╭─ Data for processing
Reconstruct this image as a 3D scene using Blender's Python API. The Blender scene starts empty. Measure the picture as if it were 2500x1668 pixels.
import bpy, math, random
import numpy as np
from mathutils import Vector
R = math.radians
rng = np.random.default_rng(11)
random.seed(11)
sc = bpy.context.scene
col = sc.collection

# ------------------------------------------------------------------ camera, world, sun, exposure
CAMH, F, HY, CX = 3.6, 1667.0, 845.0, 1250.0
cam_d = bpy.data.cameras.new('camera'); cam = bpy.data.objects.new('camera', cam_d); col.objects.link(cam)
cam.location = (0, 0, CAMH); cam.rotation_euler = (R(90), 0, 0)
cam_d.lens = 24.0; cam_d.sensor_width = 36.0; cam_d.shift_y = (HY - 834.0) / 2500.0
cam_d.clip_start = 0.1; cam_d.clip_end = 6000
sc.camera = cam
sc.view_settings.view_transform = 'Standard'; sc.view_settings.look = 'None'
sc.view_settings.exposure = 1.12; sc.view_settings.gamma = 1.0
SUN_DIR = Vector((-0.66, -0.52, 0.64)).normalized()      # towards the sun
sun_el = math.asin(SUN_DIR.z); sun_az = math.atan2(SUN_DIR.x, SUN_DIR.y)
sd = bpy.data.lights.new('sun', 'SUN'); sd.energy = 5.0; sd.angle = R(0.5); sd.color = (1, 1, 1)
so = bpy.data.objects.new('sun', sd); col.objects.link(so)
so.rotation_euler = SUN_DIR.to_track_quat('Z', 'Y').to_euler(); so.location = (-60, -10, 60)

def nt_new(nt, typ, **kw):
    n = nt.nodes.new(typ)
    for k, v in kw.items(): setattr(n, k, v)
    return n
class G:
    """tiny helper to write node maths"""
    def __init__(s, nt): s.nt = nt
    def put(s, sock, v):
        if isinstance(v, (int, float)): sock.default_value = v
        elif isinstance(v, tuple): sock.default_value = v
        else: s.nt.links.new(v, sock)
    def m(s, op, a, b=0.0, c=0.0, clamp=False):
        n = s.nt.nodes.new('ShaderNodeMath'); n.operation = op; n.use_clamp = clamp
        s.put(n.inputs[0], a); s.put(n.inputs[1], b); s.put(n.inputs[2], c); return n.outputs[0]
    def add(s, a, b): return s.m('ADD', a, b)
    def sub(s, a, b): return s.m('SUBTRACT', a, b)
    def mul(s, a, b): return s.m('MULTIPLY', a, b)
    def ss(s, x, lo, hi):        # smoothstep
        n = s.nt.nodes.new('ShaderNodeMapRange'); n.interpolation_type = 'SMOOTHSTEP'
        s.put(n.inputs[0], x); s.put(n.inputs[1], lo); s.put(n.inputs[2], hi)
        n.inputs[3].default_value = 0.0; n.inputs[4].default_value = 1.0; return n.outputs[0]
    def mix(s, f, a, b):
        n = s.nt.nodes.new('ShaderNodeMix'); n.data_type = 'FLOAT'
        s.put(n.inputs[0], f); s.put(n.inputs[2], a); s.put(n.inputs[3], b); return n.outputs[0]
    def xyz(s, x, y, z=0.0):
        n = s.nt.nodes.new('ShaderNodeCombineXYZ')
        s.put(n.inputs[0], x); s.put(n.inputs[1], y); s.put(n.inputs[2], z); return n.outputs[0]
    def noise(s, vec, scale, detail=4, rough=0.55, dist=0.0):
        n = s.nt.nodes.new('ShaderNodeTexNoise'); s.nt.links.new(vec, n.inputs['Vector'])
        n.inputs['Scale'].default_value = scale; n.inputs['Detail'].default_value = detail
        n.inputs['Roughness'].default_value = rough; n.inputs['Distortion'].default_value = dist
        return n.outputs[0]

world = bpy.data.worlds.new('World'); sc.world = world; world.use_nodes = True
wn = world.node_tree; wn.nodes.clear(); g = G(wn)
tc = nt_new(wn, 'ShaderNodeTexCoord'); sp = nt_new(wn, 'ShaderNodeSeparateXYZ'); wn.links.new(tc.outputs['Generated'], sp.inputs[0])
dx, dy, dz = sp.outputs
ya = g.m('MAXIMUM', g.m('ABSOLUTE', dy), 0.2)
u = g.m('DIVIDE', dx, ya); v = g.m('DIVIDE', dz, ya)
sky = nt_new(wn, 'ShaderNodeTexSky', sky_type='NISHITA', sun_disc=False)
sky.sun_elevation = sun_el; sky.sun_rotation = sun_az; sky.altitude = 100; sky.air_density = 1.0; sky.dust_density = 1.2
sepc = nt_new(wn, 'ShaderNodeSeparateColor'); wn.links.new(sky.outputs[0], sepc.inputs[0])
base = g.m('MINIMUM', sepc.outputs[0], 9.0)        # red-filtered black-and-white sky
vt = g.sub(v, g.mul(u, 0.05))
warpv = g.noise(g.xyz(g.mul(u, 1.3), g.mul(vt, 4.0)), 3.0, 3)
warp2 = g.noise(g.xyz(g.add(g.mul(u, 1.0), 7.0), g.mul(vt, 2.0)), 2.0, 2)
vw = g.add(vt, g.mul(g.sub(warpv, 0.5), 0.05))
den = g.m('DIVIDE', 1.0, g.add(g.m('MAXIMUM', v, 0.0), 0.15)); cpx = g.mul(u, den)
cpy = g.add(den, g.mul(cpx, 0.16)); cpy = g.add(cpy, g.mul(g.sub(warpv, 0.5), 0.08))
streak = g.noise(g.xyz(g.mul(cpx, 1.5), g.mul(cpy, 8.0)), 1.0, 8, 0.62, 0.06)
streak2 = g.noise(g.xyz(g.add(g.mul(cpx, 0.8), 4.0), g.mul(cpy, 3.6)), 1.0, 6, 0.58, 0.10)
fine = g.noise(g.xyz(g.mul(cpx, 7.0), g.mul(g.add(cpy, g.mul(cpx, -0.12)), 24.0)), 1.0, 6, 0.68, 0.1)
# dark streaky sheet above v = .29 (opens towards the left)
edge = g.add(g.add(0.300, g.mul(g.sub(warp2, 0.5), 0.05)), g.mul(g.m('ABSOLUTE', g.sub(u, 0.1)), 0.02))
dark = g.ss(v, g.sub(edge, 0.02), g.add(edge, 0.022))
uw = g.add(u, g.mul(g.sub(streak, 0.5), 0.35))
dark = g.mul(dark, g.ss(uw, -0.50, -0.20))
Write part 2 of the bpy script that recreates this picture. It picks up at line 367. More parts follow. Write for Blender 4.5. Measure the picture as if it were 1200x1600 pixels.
╰─
Written request:
Beginning at the top of the data, please return every line until and including the line containing "col = sc.collection", copied exactly, and nothing past it.

Result below:
Reconstruct this image as a 3D scene using Blender's Python API. The Blender scene starts empty. Measure the picture as if it were 2500x1668 pixels.
import bpy, math, random
import numpy as np
from mathutils import Vector
R = math.radians
rng = np.random.default_rng(11)
random.seed(11)
sc = bpy.context.scene
col = sc.collection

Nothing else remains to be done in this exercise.